## Begin
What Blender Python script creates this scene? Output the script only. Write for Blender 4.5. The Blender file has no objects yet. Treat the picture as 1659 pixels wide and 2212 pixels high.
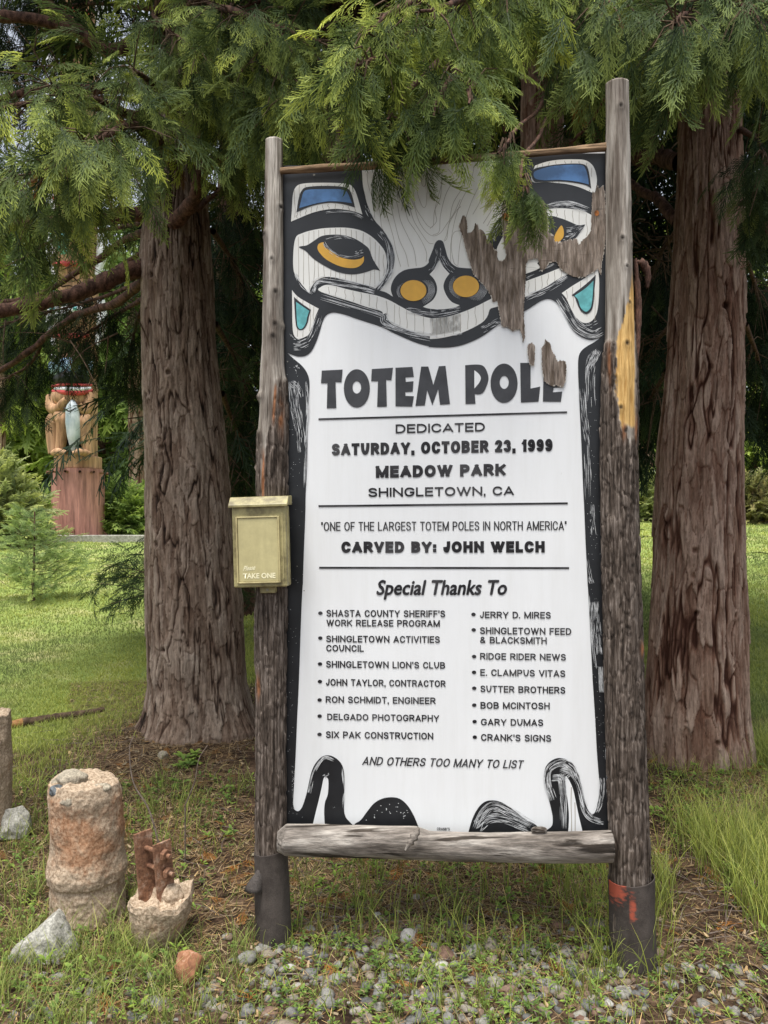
import bpy, bmesh, math, random
import numpy as np
from mathutils import Vector, Matrix

sc = bpy.context.scene
random.seed(7)
RNG = np.random.default_rng(11)

# ------------------------------------------------------------------ camera, sky, sun, exposure
CAM_H = 1.62
F, CX, HZ = 1671.0, 829.5, 1120.0          # focal length, centre column and horizon row of the photograph (1659 px wide)
cam = bpy.data.cameras.new("camera")
cam_o = bpy.data.objects.new("camera", cam)
sc.collection.objects.link(cam_o)
cam.sensor_fit = 'VERTICAL'
cam.sensor_height = 24.0
cam.lens = 24.0 * F / 2212.0
cam.shift_y = (HZ - 1106.0) / 2212.0
cam.clip_start = 0.05
cam.clip_end = 500
cam_o.location = (0, 0, CAM_H)
cam_o.rotation_euler = (math.radians(90), 0, 0)
sc.camera = cam_o

w = bpy.data.worlds.new("World")
sc.world = w
w.use_nodes = True
nt = w.node_tree
bg = nt.nodes["Background"]
sky = nt.nodes.new("ShaderNodeTexSky")
sky.sky_type = 'NISHITA'
sky.sun_disc = False
sky.sun_elevation = math.radians(73)
sky.sun_rotation = math.radians(205)
sky.air_density = 1.0
sky.dust_density = 2.0
sky.ozone_density = 1.0
pale = nt.nodes.new("ShaderNodeHueSaturation")          # overcast: the blue is washed out of the sky
pale.inputs['Saturation'].default_value = 0.35
pale.inputs['Value'].default_value = 1.05
nt.links.new(sky.outputs[0], pale.inputs['Color'])
nt.links.new(pale.outputs[0], bg.inputs[0])
bg.inputs[1].default_value = 0.15
sun = bpy.data.lights.new("sun", 'SUN')
sun.energy = 3.3
sun.angle = math.radians(26)
sun.color = (1.0, 0.965, 0.92)
sun_o = bpy.data.objects.new("sun", sun)
sc.collection.objects.link(sun_o)
_el, _az = math.radians(73), math.radians(205)
_d = Vector((math.sin(_az) * math.cos(_el), math.cos(_az) * math.cos(_el), math.sin(_el)))
sun_o.rotation_euler = _d.to_track_quat('Z', 'Y').to_euler()
sc.view_settings.view_transform = 'Standard'
sc.view_settings.look = 'None'
sc.view_settings.gamma = 1.0
sc.view_settings.exposure = 0.54
sc.cycles.use_denoising = True
sc.cycles.max_bounces = 6
sc.cycles.diffuse_bounces = 3
sc.cycles.transmission_bounces = 4
sc.cycles.transparent_max_bounces = 8

# ------------------------------------------------------------------ helpers
def at(u, v, Y):
    return np.array(((u - CX) / F * Y, Y, CAM_H + Y * (HZ - v) / F))

def tag(o, label=None, cat=None, group=None, kind=None):
    if label: o["label"] = label
    if cat: o["category"] = cat
    if group: o["group"] = group
    if kind: o["kind"] = kind
    return o

def empty(name, loc, label, cat, group=None, rz=0):
    o = bpy.data.objects.new(name, None)
    o.empty_display_size = 0.1
    o.location = loc
    o.rotation_euler = (0, 0, rz)
    sc.collection.objects.link(o)
    return tag(o, label, cat, group)

def link(name, me, mats, parent=None):
    """link a mesh given in WORLD coordinates under a parent (kept in place)"""
    o = bpy.data.objects.new(name, me)
    for m in (mats if isinstance(mats, (list, tuple)) else [mats]):
        me.materials.append(m)
    sc.collection.objects.link(o)
    if parent is not None:
        o.parent = parent
        chain, p = Matrix.Identity(4), parent
        while p is not None:
            chain = Matrix.LocRotScale(p.location, p.rotation_euler, p.scale) @ (p.matrix_parent_inverse @ chain if False else chain)
            p = p.parent
        me.transform(chain.inverted())
    return o

def npmesh(name, V, Q, mats, parent=None, attrs=None, smooth=False, mi=None):
    """V (n,3); Q (m,k) one polygon size, or a list of such arrays"""
    V = np.ascontiguousarray(V, dtype=np.float32)
    Qs = Q if isinstance(Q, list) else [Q]
    Qs = [np.asarray(q, dtype=np.int32) for q in Qs if len(q)]
    me = bpy.data.meshes.new(name)
    me.vertices.add(len(V))
    me.vertices.foreach_set("co", V.ravel())
    loops = np.concatenate([q.ravel() for q in Qs])
    tot = np.concatenate([np.full(len(q), q.shape[1], dtype=np.int32) for q in Qs])
    start = np.concatenate(([0], np.cumsum(tot)[:-1])).astype(np.int32)
    me.loops.add(len(loops))
    me.loops.foreach_set("vertex_index", loops)
    me.polygons.add(len(tot))
    me.polygons.foreach_set("loop_start", start)
    me.polygons.foreach_set("loop_total", tot)
    me.polygons.foreach_set("use_smooth", np.full(len(tot), smooth, dtype=bool))
    if mi is not None:
        me.polygons.foreach_set("material_index", np.asarray(mi, dtype=np.int32))
    if attrs:
        for k, a in attrs.items():
            at_ = me.attributes.new(k, 'FLOAT', 'POINT')
            at_.data.foreach_set("value", np.ascontiguousarray(a, dtype=np.float32))
    me.update(calc_edges=True)
    me.validate()
    return link(name, me, mats, parent)

def _hash(ix, iy, iz, seed):
    h = (ix.astype(np.int64) * 374761393 + iy.astype(np.int64) * 668265263 + iz.astype(np.int64) * 2147483647 + seed * 1274126177) & 0xFFFFFFFF
    h = ((h ^ (h >> 13)) * 1274126177) & 0xFFFFFFFF
    h = (h ^ (h >> 16)) & 0xFFFFFFFF
    return h.astype(np.float64) / 4294967295.0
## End
[What the exercise asks] Reproduce the material word for word. Any pictures should be left out of the copy.

[Task response]
What Blender Python script creates this scene? Output the script only. Write for Blender 4.5. The Blender file has no objects yet. Treat the picture as 1659 pixels wide and 2212 pixels high.
import bpy, bmesh, math, random
import numpy as np
from mathutils import Vector, Matrix

sc = bpy.context.scene
random.seed(7)
RNG = np.random.default_rng(11)

# ------------------------------------------------------------------ camera, sky, sun, exposure
CAM_H = 1.62
F, CX, HZ = 1671.0, 829.5, 1120.0          # focal length, centre column and horizon row of the photograph (1659 px wide)
cam = bpy.data.cameras.new("camera")
cam_o = bpy.data.objects.new("camera", cam)
sc.collection.objects.link(cam_o)
cam.sensor_fit = 'VERTICAL'
cam.sensor_height = 24.0
cam.lens = 24.0 * F / 2212.0
cam.shift_y = (HZ - 1106.0) / 2212.0
cam.clip_start = 0.05
cam.clip_end = 500
cam_o.location = (0, 0, CAM_H)
cam_o.rotation_euler = (math.radians(90), 0, 0)
sc.camera = cam_o

w = bpy.data.worlds.new("World")
sc.world = w
w.use_nodes = True
nt = w.node_tree
bg = nt.nodes["Background"]
sky = nt.nodes.new("ShaderNodeTexSky")
sky.sky_type = 'NISHITA'
sky.sun_disc = False
sky.sun_elevation = math.radians(73)
sky.sun_rotation = math.radians(205)
sky.air_density = 1.0
sky.dust_density = 2.0
sky.ozone_density = 1.0
pale = nt.nodes.new("ShaderNodeHueSaturation")          # overcast: the blue is washed out of the sky
pale.inputs['Saturation'].default_value = 0.35
pale.inputs['Value'].default_value = 1.05
nt.links.new(sky.outputs[0], pale.inputs['Color'])
nt.links.new(pale.outputs[0], bg.inputs[0])
bg.inputs[1].default_value = 0.15
sun = bpy.data.lights.new("sun", 'SUN')
sun.energy = 3.3
sun.angle = math.radians(26)
sun.color = (1.0, 0.965, 0.92)
sun_o = bpy.data.objects.new("sun", sun)
sc.collection.objects.link(sun_o)
_el, _az = math.radians(73), math.radians(205)
_d = Vector((math.sin(_az) * math.cos(_el), math.cos(_az) * math.cos(_el), math.sin(_el)))
sun_o.rotation_euler = _d.to_track_quat('Z', 'Y').to_euler()
sc.view_settings.view_transform = 'Standard'
sc.view_settings.look = 'None'
sc.view_settings.gamma = 1.0
sc.view_settings.exposure = 0.54
sc.cycles.use_denoising = True
sc.cycles.max_bounces = 6
sc.cycles.diffuse_bounces = 3
sc.cycles.transmission_bounces = 4
sc.cycles.transparent_max_bounces = 8

# ------------------------------------------------------------------ helpers
def at(u, v, Y):
    return np.array(((u - CX) / F * Y, Y, CAM_H + Y * (HZ - v) / F))

def tag(o, label=None, cat=None, group=None, kind=None):
    if label: o["label"] = label
    if cat: o["category"] = cat
    if group: o["group"] = group
    if kind: o["kind"] = kind
    return o

def empty(name, loc, label, cat, group=None, rz=0):
    o = bpy.data.objects.new(name, None)
    o.empty_display_size = 0.1
    o.location = loc
    o.rotation_euler = (0, 0, rz)
    sc.collection.objects.link(o)
    return tag(o, label, cat, group)

def link(name, me, mats, parent=None):
    """link a mesh given in WORLD coordinates under a parent (kept in place)"""
    o = bpy.data.objects.new(name, me)
    for m in (mats if isinstance(mats, (list, tuple)) else [mats]):
        me.materials.append(m)
    sc.collection.objects.link(o)
    if parent is not None:
        o.parent = parent
        chain, p = Matrix.Identity(4), parent
        while p is not None:
            chain = Matrix.LocRotScale(p.location, p.rotation_euler, p.scale) @ (p.matrix_parent_inverse @ chain if False else chain)
            p = p.parent
        me.transform(chain.inverted())
    return o

def npmesh(name, V, Q, mats, parent=None, attrs=None, smooth=False, mi=None):
    """V (n,3); Q (m,k) one polygon size, or a list of such arrays"""
    V = np.ascontiguousarray(V, dtype=np.float32)
    Qs = Q if isinstance(Q, list) else [Q]
    Qs = [np.asarray(q, dtype=np.int32) for q in Qs if len(q)]
    me = bpy.data.meshes.new(name)
    me.vertices.add(len(V))
    me.vertices.foreach_set("co", V.ravel())
    loops = np.concatenate([q.ravel() for q in Qs])
    tot = np.concatenate([np.full(len(q), q.shape[1], dtype=np.int32) for q in Qs])
    start = np.concatenate(([0], np.cumsum(tot)[:-1])).astype(np.int32)
    me.loops.add(len(loops))
    me.loops.foreach_set("vertex_index", loops)
    me.polygons.add(len(tot))
    me.polygons.foreach_set("loop_start", start)
    me.polygons.foreach_set("loop_total", tot)
    me.polygons.foreach_set("use_smooth", np.full(len(tot), smooth, dtype=bool))
    if mi is not None:
        me.polygons.foreach_set("material_index", np.asarray(mi, dtype=np.int32))
    if attrs:
        for k, a in attrs.items():
            at_ = me.attributes.new(k, 'FLOAT', 'POINT')
            at_.data.foreach_set("value", np.ascontiguousarray(a, dtype=np.float32))
    me.update(calc_edges=True)
    me.validate()
    return link(name, me, mats, parent)

def _hash(ix, iy, iz, seed):
    h = (ix.astype(np.int64) * 374761393 + iy.astype(np.int64) * 668265263 + iz.astype(np.int64) * 2147483647 + seed * 1274126177) & 0xFFFFFFFF
    h = ((h ^ (h >> 13)) * 1274126177) & 0xFFFFFFFF
    h = (h ^ (h >> 16)) & 0xFFFFFFFF
    return h.astype(np.float64) / 4294967295.0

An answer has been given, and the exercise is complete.